Colette Omogbai

Colette Oluwabamise Omogbai is a painter associated with the Surrealist movement. She studied painting at Ahmadu Bello University in Nigeria, and later also studied in the UK and the US, where she received a doctorate at New York University. Due to her early rejection of figurative painting, Omogbai is regarded as a pioneer of abstract art and contemporary painting in Africa. She is also the author of the 1965 manifesto “Man Loves What Is ‘Sweet’ and ‘Obvious,’” in which she criticized the dominant paradigm of representational painting.

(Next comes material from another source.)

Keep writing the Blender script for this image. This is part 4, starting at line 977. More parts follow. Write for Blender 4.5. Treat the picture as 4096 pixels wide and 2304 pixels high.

Agony presents a synthetically conceived dismembered body. Painted in expressive and intense colours, the fragments of the body stand out strongly from the uniform black background. The intensity of the emotion presented in the painting corresponds to the intensity of the hues, the clarity of the forms, and the expressive manner in which the paints are applied, creating a rough relief on the surface of the canvas. Reflection on the human condition and concentration on the sphere of affect are frequent themes in Omogbai’s work, as is the clear formal expression, which some contemporary critics of the artist found too aggressive and inappropriate in the work of a woman. Agony, like other works by Omogbai, stands in opposition to the narrative figurative painting fitting into the commonly accepted canons of beauty. She experiments, seeking new and blunter formal means, but the point of departure for her works, in accordance with the programmatic premises of Surrealism, is human emotions.